▶ _Collected data_:
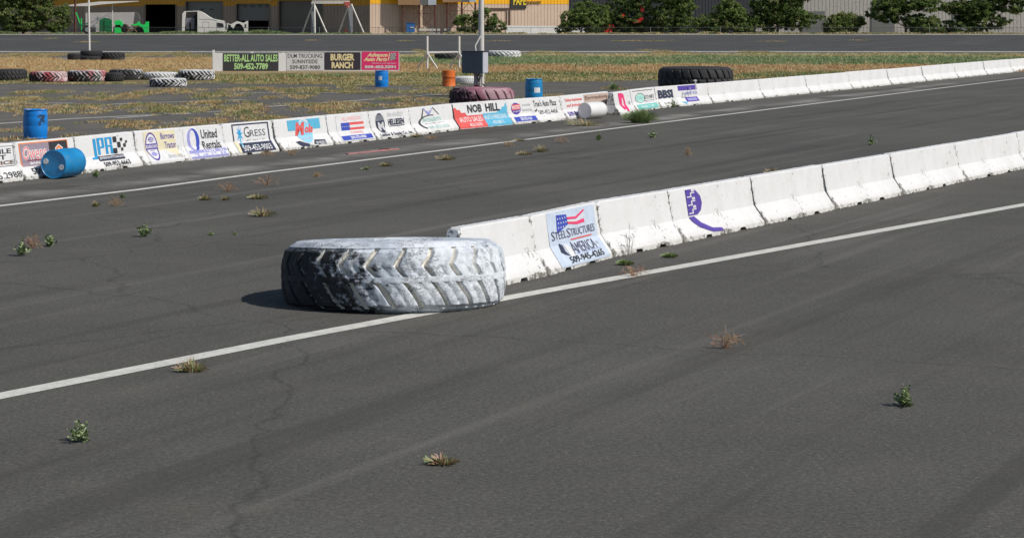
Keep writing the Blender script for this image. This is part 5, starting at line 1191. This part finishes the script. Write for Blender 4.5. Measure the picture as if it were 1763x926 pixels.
W = [(37, 441, 32, 38, 'leafy', "leafy green weed nearest the lower left corner of the track"), (56, 428, 30, 24, 'pink', "reddish dry weed between the two leafy ones at left"), (85, 425, 30, 25, 'leafy', "low pale green weed right of the reddish one at left"),
     (248, 408, 36, 31, 'leafy', "upright leafy weed alone in the middle of the left track"), (165, 356, 16, 10, 'gold', "small golden tuft left of the spindly dry weed below the painted line"), (200, 355, 30, 14, 'dry', "spindly dry weed below the painted line at left"), (211, 341, 10, 9, 'leafy', "tiny green weed on the painted line"),
     (352, 345, 26, 10, 'gold', "flat golden tuft, left of the pair below the pinkish weeds"), (388, 345, 16, 8, 'gold', "flat golden tuft, right of the pair below the pinkish weeds"), (392, 330, 44, 16, 'pink', "pinkish dry weed below the painted line"), (460, 320, 52, 20, 'pink', "wider pinkish dry weed further right below the line"), (444, 343, 36, 10, 'gold', "golden tuft just above the big flat one"), (453, 373, 50, 17, 'gold', "big flat golden tuft in the left centre of the track"),
     (362, 405, 18, 6, 'leafy', "tiny flat green sprout, left of the two beside each other"), (404, 405, 12, 6, 'leafy', "tiny flat green sprout, right of the two beside each other"), (630, 293, 26, 8, 'leafy', "low green weed below the pink debris"), (664, 287, 24, 10, 'gold', "golden weed right of the low green one below the debris"), (768, 276, 36, 12, 'gold', "golden tuft below the painted line at centre"), (546, 305, 20, 8, 'dry', "faint dry weed below the line left of the debris"), 
     (903, 267, 30, 8, 'gold', "flat golden tuft, the left and lower of the pair at right"), (932, 262, 28, 13, 'gold', "taller golden tuft, the right of the pair at right"), (895, 243, 24, 5, 'gold', "flat tuft growing on the painted line"), (1031, 242, 8, 16, 'leafy', "thin upright green sprig above the middle of the track"), (1124, 238, 18, 18, 'leafy', "pale green upright weed at the right of the track"), (1184, 268, 12, 15, 'dry', "dark dry twiggy weed near the right"),
     (966, 246, 30, 12, 'dry', "faint grey dry weed between the line and the golden pair"), (165, 306, 16, 16, 'leafy', "small weed right of the fallen blue drum"), (1012, 217, 74, 17, 'gold', "wide yellow green clump in front of the fallen white drum"), (1103, 212, 60, 25, 'grass', "thick bright green grass clump by the auto parts barrier"), (1159, 186, 26, 17, 'leafy', "bushy grey green weed in front of the BBSI barrier"),
     (716, 237, 24, 9, 'gold', "green clump at the joint left of the dark arc barrier"), (742, 241, 26, 7, 'dry', "dry tan tuft at the foot of the dark arc barrier"), (1057, 155, 18, 13, 'grass', "yellow green grass tuft behind the far barriers"), (501, 268, 20, 10, 'dry', "dry tuft at the foot of the turquoise poster barrier"), (460, 268, 24, 8, 'dry', "dry tuft at the foot of the Gress barrier"),
     (1083, 441, 46, 54, 'wisp', "tall wispy pale weed against the blank foreground barrier"), (1076, 457, 30, 9, 'grass', "flat green clump in front of the wispy weed"), (1153, 444, 28, 8, 'grass', "small flat green clump below the foreground barriers"), (1092, 476, 60, 20, 'pink', "pink dry weed on the near painted line"), (875, 252, 20, 8, 'dry', "sparse dry sprig above the painted line before the Nob Hill barrier"),
     (1330, 300, 30, 12, 'gold', "golden tuft on the track right of the twiggy weed"), (1500, 250, 26, 18, 'leafy', "leafy weed on the track towards the right edge"), (1640, 300, 40, 12, 'gold', "wide golden tuft near the right edge"), (330, 640, 60, 24, 'gold', "golden tuft low on the near asphalt at left"), (140, 760, 60, 44, 'leafy', "leafy weed near the bottom left corner"), (1250, 600, 70, 26, 'pink', "reddish dry weed on the near asphalt at right"), (760, 800, 60, 22, 'gold', "flat golden tuft near the bottom centre"), (1560, 700, 60, 40, 'leafy', "leafy weed near the bottom right")]
for a in W: weed(*a)
# pink debris strip
mb = MB()
pts = [(597, 266.5), (615, 265), (635, 263.2), (650, 261.5), (668, 259.5), (685, 258)]
for (a, b_) in zip(pts, pts[1:]):
    p, q = G(*a), G(*b_); mb.bar((p.x, p.y, .02 + random.uniform(0, .01)), (q.x, q.y, .02), .09, .025)
p = G(661, 259.5); mb.bar((p.x - .12, p.y, .03), (p.x + .14, p.y + .05, .04), .12, .03, 1)
solo(mb, "torn_strip", [mat("pink_plastic", (.50, .22, .22), .7, .3, 5), mat("dark_maroon", (.10, .02, .02), .8)], tuple(G(640, 263)), "pink torn plastic strip lying on the track before the flag barrier", "debris")

for o in list(bpy.data.objects):
    if '_o' in o: del o['_o']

▶ _Problem to solve_:
Skip every picture and transcribe the data above exactly.

▶ _Answer for the task_:
Keep writing the Blender script for this image. This is part 5, starting at line 1191. This part finishes the script. Write for Blender 4.5. Measure the picture as if it were 1763x926 pixels.
W = [(37, 441, 32, 38, 'leafy', "leafy green weed nearest the lower left corner of the track"), (56, 428, 30, 24, 'pink', "reddish dry weed between the two leafy ones at left"), (85, 425, 30, 25, 'leafy', "low pale green weed right of the reddish one at left"),
     (248, 408, 36, 31, 'leafy', "upright leafy weed alone in the middle of the left track"), (165, 356, 16, 10, 'gold', "small golden tuft left of the spindly dry weed below the painted line"), (200, 355, 30, 14, 'dry', "spindly dry weed below the painted line at left"), (211, 341, 10, 9, 'leafy', "tiny green weed on the painted line"),
     (352, 345, 26, 10, 'gold', "flat golden tuft, left of the pair below the pinkish weeds"), (388, 345, 16, 8, 'gold', "flat golden tuft, right of the pair below the pinkish weeds"), (392, 330, 44, 16, 'pink', "pinkish dry weed below the painted line"), (460, 320, 52, 20, 'pink', "wider pinkish dry weed further right below the line"), (444, 343, 36, 10, 'gold', "golden tuft just above the big flat one"), (453, 373, 50, 17, 'gold', "big flat golden tuft in the left centre of the track"),
     (362, 405, 18, 6, 'leafy', "tiny flat green sprout, left of the two beside each other"), (404, 405, 12, 6, 'leafy', "tiny flat green sprout, right of the two beside each other"), (630, 293, 26, 8, 'leafy', "low green weed below the pink debris"), (664, 287, 24, 10, 'gold', "golden weed right of the low green one below the debris"), (768, 276, 36, 12, 'gold', "golden tuft below the painted line at centre"), (546, 305, 20, 8, 'dry', "faint dry weed below the line left of the debris"), 
     (903, 267, 30, 8, 'gold', "flat golden tuft, the left and lower of the pair at right"), (932, 262, 28, 13, 'gold', "taller golden tuft, the right of the pair at right"), (895, 243, 24, 5, 'gold', "flat tuft growing on the painted line"), (1031, 242, 8, 16, 'leafy', "thin upright green sprig above the middle of the track"), (1124, 238, 18, 18, 'leafy', "pale green upright weed at the right of the track"), (1184, 268, 12, 15, 'dry', "dark dry twiggy weed near the right"),
     (966, 246, 30, 12, 'dry', "faint grey dry weed between the line and the golden pair"), (165, 306, 16, 16, 'leafy', "small weed right of the fallen blue drum"), (1012, 217, 74, 17, 'gold', "wide yellow green clump in front of the fallen white drum"), (1103, 212, 60, 25, 'grass', "thick bright green grass clump by the auto parts barrier"), (1159, 186, 26, 17, 'leafy', "bushy grey green weed in front of the BBSI barrier"),
     (716, 237, 24, 9, 'gold', "green clump at the joint left of the dark arc barrier"), (742, 241, 26, 7, 'dry', "dry tan tuft at the foot of the dark arc barrier"), (1057, 155, 18, 13, 'grass', "yellow green grass tuft behind the far barriers"), (501, 268, 20, 10, 'dry', "dry tuft at the foot of the turquoise poster barrier"), (460, 268, 24, 8, 'dry', "dry tuft at the foot of the Gress barrier"),
     (1083, 441, 46, 54, 'wisp', "tall wispy pale weed against the blank foreground barrier"), (1076, 457, 30, 9, 'grass', "flat green clump in front of the wispy weed"), (1153, 444, 28, 8, 'grass', "small flat green clump below the foreground barriers"), (1092, 476, 60, 20, 'pink', "pink dry weed on the near painted line"), (875, 252, 20, 8, 'dry', "sparse dry sprig above the painted line before the Nob Hill barrier"),
     (1330, 300, 30, 12, 'gold', "golden tuft on the track right of the twiggy weed"), (1500, 250, 26, 18, 'leafy', "leafy weed on the track towards the right edge"), (1640, 300, 40, 12, 'gold', "wide golden tuft near the right edge"), (330, 640, 60, 24, 'gold', "golden tuft low on the near asphalt at left"), (140, 760, 60, 44, 'leafy', "leafy weed near the bottom left corner"), (1250, 600, 70, 26, 'pink', "reddish dry weed on the near asphalt at right"), (760, 800, 60, 22, 'gold', "flat golden tuft near the bottom centre"), (1560, 700, 60, 40, 'leafy', "leafy weed near the bottom right")]
for a in W: weed(*a)
# pink debris strip
mb = MB()
pts = [(597, 266.5), (615, 265), (635, 263.2), (650, 261.5), (668, 259.5), (685, 258)]
for (a, b_) in zip(pts, pts[1:]):
    p, q = G(*a), G(*b_); mb.bar((p.x, p.y, .02 + random.uniform(0, .01)), (q.x, q.y, .02), .09, .025)
p = G(661, 259.5); mb.bar((p.x - .12, p.y, .03), (p.x + .14, p.y + .05, .04), .12, .03, 1)
solo(mb, "torn_strip", [mat("pink_plastic", (.50, .22, .22), .7, .3, 5), mat("dark_maroon", (.10, .02, .02), .8)], tuple(G(640, 263)), "pink torn plastic strip lying on the track before the flag barrier", "debris")

for o in list(bpy.data.objects):
    if '_o' in o: del o['_o']